六年生になる前にも模試は受けたほうがよいの?
有料の模試は、できれば五年生から受けておくことをおすすめします。五年生の段階で、受験に対して危機感を持っている子供は少ないです。一、二回程度で構いません。実力試しと思って受けておくとよいでしょう。
なお、四谷大塚の全国統一小学生テストのような低学年から受けられる無料の模試はぜひ積極的に受けてみてください。かなり詳細なデータがもらえるのに無料なのはお得ですし、子供にとっても学びの多い経験になります。
テストや模試を活用して志望校合格を目指そう
中学受験で志望校合格をつかみとるためには、テストや模試を上手に活用することが大切です。悪い結果は引きずり過ぎず、いまどのあたりが自分にとっての弱点でどう克服すればよいのかを分析するようにしましょう。
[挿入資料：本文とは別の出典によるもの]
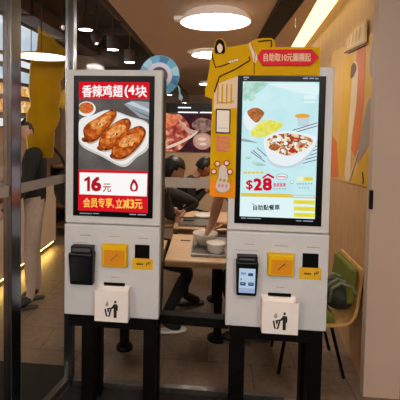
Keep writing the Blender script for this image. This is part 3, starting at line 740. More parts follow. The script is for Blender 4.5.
# ------------------------------------------------------------------ round blue sign behind the left kiosk
YS = KL['Y']+.236
Fs = lambda x, y: onY(x, y, YS)
SM = {k: mat('sign_'+k, v, rough=.4, noise=.05) for k, v in dict(sky=(96,184,226), pale=(170,224,242), lilac=(224,226,250), deep=(44,128,186), purple=(64,40,72), navy=(26,40,70)).items()}
sg = empty('round_sign', Fs(159.4,96), label='round light blue sign rising behind the chicken wings kiosk', cat='sign')
cc = Fs(159.4,75.6); RR = (Fs(179.4,75.6)-Fs(139.4,75.6)).length/2
circ = lambda r, a0=0, a1=2*math.pi, n=40: [cc+Vector((r*math.cos(a0+(a1-a0)*i/n), 0, r*math.sin(a0+(a1-a0)*i/n))) for i in range(n)]
b = MB(); b.prism(circ(RR), (0,.006,0), SM['sky'], SM['pale'])
for i, k in enumerate(('pale','sky','deep','sky','pale','sky','pale','deep','sky','pale','sky','deep')):
    t0_, t1_ = math.pi*2*i/12, math.pi*2*(i+1)/12
    out_ = [cc+Vector((RR*.97*math.cos(t0_+(t1_-t0_)*j/6), -.0006, RR*.97*math.sin(t0_+(t1_-t0_)*j/6))) for j in range(7)]
    in_ = [cc+Vector((RR*.66*math.cos(t0_+(t1_-t0_)*j/6), -.0006, RR*.66*math.sin(t0_+(t1_-t0_)*j/6))) for j in range(7)]
    b.poly(out_+in_[::-1], SM[k])
child(b, 'disc', sg)
b = MB(); b.prism([p-Vector((0,.006,0)) for p in circ(RR*.64)], (0,.005,0), SM['lilac']); child(b, 'inner_ring', sg)
b = MB(); b.prism([p*1.0-Vector((0,.009,0)) for p in circ(RR*.42)], (0,.0028,0), SM['purple'], SM['purple']); child(b, 'centre_badge', sg)
b = MB(); b.prism([Fs(x, y) for x, y in catmull([(177.5,85),(180,88),(180.6,93),(182.8,97),(181.4,100),(178.6,98.5),(178.8,92)],4)], (0,.004,0), SM['pale'], SM['deep']); child(b, 'hanging_tail', sg)

# ------------------------------------------------------------------ pendant lamps
def pendant(px, py, wpx, D, label, flat=False, grp='white pendant lamps over the tables'):
    z = None
    # place by distance: centre of the glowing disc
    p = onY(px, py, wpx and D*400/wpx)
    t = empty('pendant_lamp', p, label=label, cat='lamp', group=grp)
    R = D/2; h = .19 if not flat else .02
    ceil = CZ if p.x > CE else 3.4
    b = MB(); b.lathe([(R*.97,0.0),(R,.004),(R,.012),(R*.86,.35*h),(R*.55,.68*h),(R*.22,.92*h),(.035,h),(.03,h+.04),(.012,h+.05)], p, m_lampshade if not flat else m_duct, n=48)
    child(b, 'lamp_shade', t, smooth=True)
    b = MB(); b.lathe([(0.0005,.003),(R*.5,.003),(R*.94,.004)], p, m_lamp, n=48); child(b, 'diffuser', t)
    b = MB(); b.tube([p+Vector((0,0,h+.04)), (p.x, p.y, ceil-.02)], .006, m_cable, 8); b.lathe([(.05,-.025),(.05,0)], (p.x,p.y,ceil), m_lampshade); child(b, 'cord', t)
    return p
L1 = pendant(215.3,22.8,70,.62,'largest white pendant lamp hanging above the gap between the kiosks')
L2 = pendant(214,55.5,45,.62,'middle white pendant lamp, half hidden behind the yellow board')
L3 = pendant(212,84.5,26,.62,'farthest small pendant lamp beside the printed woman on the yellow board')
# lamp over the entrance, and unseen globes added behind the viewer for fill
LG = 'entrance pendant lamps above the viewer'
def entrance_lamp(x, y, z, label, R=.31):
    p = Vector((x, y, z)); t = empty('pendant_lamp', p, label=label, cat='lamp', group=None)
    b = MB(); b.lathe([(R*.97,0),(R,.004),(R,.012),(R*.86,.045),(R*.55,.09),(R*.22,.12),(.035,.13),(.012,.15)], p, m_lampshade, n=40); child(b, 'lamp_shade', t, smooth=True)
    b = MB(); b.lathe([(.0005,.003),(R*.94,.004)], p, m_lamp_in, n=40); child(b, 'diffuser', t)
    b = MB(); b.tube([p+Vector((0,0,.14)), (x, y, CZ)], .006, m_cable, 8); child(b, 'cord', t)
entrance_lamp(.0, .25, 2.42, 'white pendant lamp over the entrance, above the viewer')
m_globe = emat('fill_globe_light', (255, 247, 240), 95.0)  # unseen globes, added to throw frontal fill on the kiosk faces
for x_, lab in ((1.1, 'opal globe added behind the viewer as fill light, right one'), (-1.9, 'opal globe added behind the viewer as fill light, left one')):
    p = Vector((x_, -1.6, 2.36)); t = empty('fill_globe', p, label=lab, cat='lamp')
    b = MB(); b.ell(p, (.2,.2,.2), m_globe, 28, 18); child(b, 'globe', t, smooth=True)
    b = MB(); b.lathe([(.08,.19),(.08,.24),(.0005,.24)], p, m_steel_black, n=20); child(b, 'fitting', t)

# left: glowing disc added in place of a lamp's reflection in the side glass
YD = 2.95
p = onY(41.5, 57, YD)
t = empty('reflection_disc', p, label='wide thin glowing disc standing in for a lamp reflection, before the hanging yellow board', cat='lamp')
R = (onY(67,57,YD)-onY(16,57,YD)).length/2
b = MB(); b.lathe([(R,0),(R*1.01,.004),(R*.9,.012),(.02,.02)], p, m_duct, n=48); child(b, 'disc_body', t, smooth=True)
b = MB(); b.lathe([(.0005,-.001),(R*.98,-.001)], p, emat('reflection_disc_glow', (255, 238, 208), 3.0), n=48); child(b, 'diffuser', t)
b = MB(); b.tube([p+Vector((0,0,.015)), (p.x, p.y, 3.4)], .004, m_cable, 8); child(b, 'cord', t)

# hanging yellow die-cut board, seen from behind
YH = 3.3
Fh = lambda x, y: onY(x, y, YH)
hb = empty('hanging_board', Fh(45,157), label='mustard yellow die-cut board hanging behind the left side glazing', cat='display board')
ol = [(39,25.5),(66.5,51),(66,58),(64,70),(64,76),(59.5,82),(61,88),(60.6,98),(58.6,108),(59.6,118),(57,126),(54.2,130.5),(53.6,150),(52.4,158),(39.6,158),(34.2,166.4),(29.6,167.4),(27.6,150),(26,130),(27,113),(30.6,106),(29,90),(30,70),(31,62),(37.2,49)]
m_mustard = mat('mustard_board', (176, 134, 2), rough=.7, rgb2=(148, 108, 0), scale=2.2, spec=.1); m_rim = mat('pale_board_rim', (226, 196, 130), rough=.6)
b = MB(); b.prism([Fh(x, y) for x, y in ol], (0,.006,0), m_mustard, m_rim); child(b, 'board_panel', hb)
b = MB(); rimpts = [(29.6,167.4),(27.6,150),(26,130),(27,113),(30.6,106),(29,90),(30,70),(31,62),(37.2,49),(39,25.5)]
c = Canvas(Fh, step=(0,-.0006,0)); c.line(rimpts, .9, m_rim); child(c.mb, 'pale_rim', hb)
b = MB(); q = Fh(40,27); b.tube([q+Vector((0,.003,0)), (q.x, q.y+.003, 3.4)], .002, m_cable, 6); q = Fh(62,49); b.tube([q+Vector((0,.003,0)), (q.x, q.y+.003, 3.4)], .002, m_cable, 6); child(b, 'hanging_wire', hb)

# ------------------------------------------------------------------ raised bay: ducts and cylinder lights
def cyl_light(px, py, wpx, label, D=.2, hgt=.22, grp='cylinder ceiling lights in the dark bay'):
    p = onY(px, py, D*400/wpx); t = empty('cylinder_light', p, label=label, cat='lamp')
    b = MB(); b.lathe([(D*.46,0),(D/2,0),(D/2,hgt),(.0005,hgt)], p, m_duct, n=28); child(b, 'housing', t)
    b = MB(); b.lathe([(.0005,.01),(D*.46,.006)], p, m_lamp, n=28); child(b, 'diffuser', t)
    top_ = 3.4 if p.x < CE-.05 else CZ
    if p.z+hgt < top_-.02:
        b = MB(); b.tube([p+Vector((0,0,hgt)), (p.x,p.y,top_)], .012, m_duct, 8); child(b, 'stem', t)
    return p
cyl_light(85.5,30,15,'cylinder ceiling light nearest the aluminium post, in the dark ceiling bay')
cyl_light(112.8,50,12.4,'middle one of the three cylinder lights above the chicken wings kiosk')
cyl_light(129.6,62.6,11.4,'lowest cylinder light, just over the top edge of the chicken wings kiosk')
cyl_light(169.5,95,7,'tiny ceiling light just under the round blue sign, left of the tail')
cyl_light(185,103,7,'tiny ceiling light to the right of the round sign tail, above the food poster')
p = onY(96.5,43.5,6.0); t = empty('dome_spotlight', p, label='dark dome spotlight hanging between two cylinder lights', cat='lamp')
b = MB(); b.lathe([(.02,0),(.05,.01),(.085,.07),(.085,.14),(.05,.18),(.012,.19)], p, m_duct, n=24); b.tube([p+Vector((0,0,.18)),(p.x,p.y,3.4)],.01,m_duct,8); child(b, 'housing', t, smooth=True)
b = MB(); b.ell(p+Vector((0,0,.0)), (.018,.018,.012), m_lamp, 12, 8); child(b, 'bulb', t)
for i, (x, z, lab) in enumerate(((-1.1, 3.05, 'dark air duct along the raised ceiling bay, nearer the tables'), (-2.6, 3.15, 'dark air duct along the raised ceiling bay, over the counter side'))):
    b = MB(); b.box(x-.16, x+.16, 3.4, 10.2, z-.1, z+.1, m_duct)
    for k in range(4): b.box(x-.175, x+.175, 3.6+k*1.6, 3.66+k*1.6, z-.115, z+.115, m_dark_ceil)
    for k in range(3): b.box(x-.01, x+.01, 4+k*2.4, 4.02+k*2.4, z+.1, 3.379, m_dark_ceil)
    tag(b.build('air_duct'), lab, 'duct')
for k, (Y, lab) in enumerate(((5.0,'dark cross beam under the raised ceiling bay, nearer one'),(7.4,'dark cross beam under the raised ceiling bay, farther one'))):
    b = MB(); b.box(-4.1, CE-.06, Y, Y+.14, 3.27, 3.39, m_duct); tag(b.build('ceiling_beam'), lab, 'beam')
b = MB(); p = onZ(181, 17, CZ); b.box(p.x-.06, p.x+.05, p.y-.05, p.y+.05, CZ-.035, CZ-.001, m_lampshade); tag(b.build('ceiling_sensor_box', bevel=.004), 'small white box on the brown ceiling left of the big pendant lamp', 'sensor')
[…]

塾によってテストの周期は異なりますが、学習内容を復習し、実力として定着化させていくサイクルは同じです。できるだけ授業時間内で理解する努力をし、家庭学習の負担を軽減しながら受験勉強に臨みましょう。
模試は四大模試をはじめさまざまな種類があります。自分の受験校のレベルにあわせて受けるとよいでしょう。模試の種類によって偏差値も大きく変わってくるので、自分と受験校の偏差値とを照らし合わせて考えるときには気をつけてください。
受験生は六年生前半で3~4回、後半は月イチで模試を受けることをおすすめします。試験慣れやモチベーション維持、苦手単元把握のために模試は有効ですし、せっかく受けたからには解きっぱなしにしないで復習に力を入れることをおすすめします。
まめに復習できる子供は必ず伸びます。自力では難しいようなら家庭教師などの教育サービスを活用し、勉強のフォローをしてもらうとよいでしょう。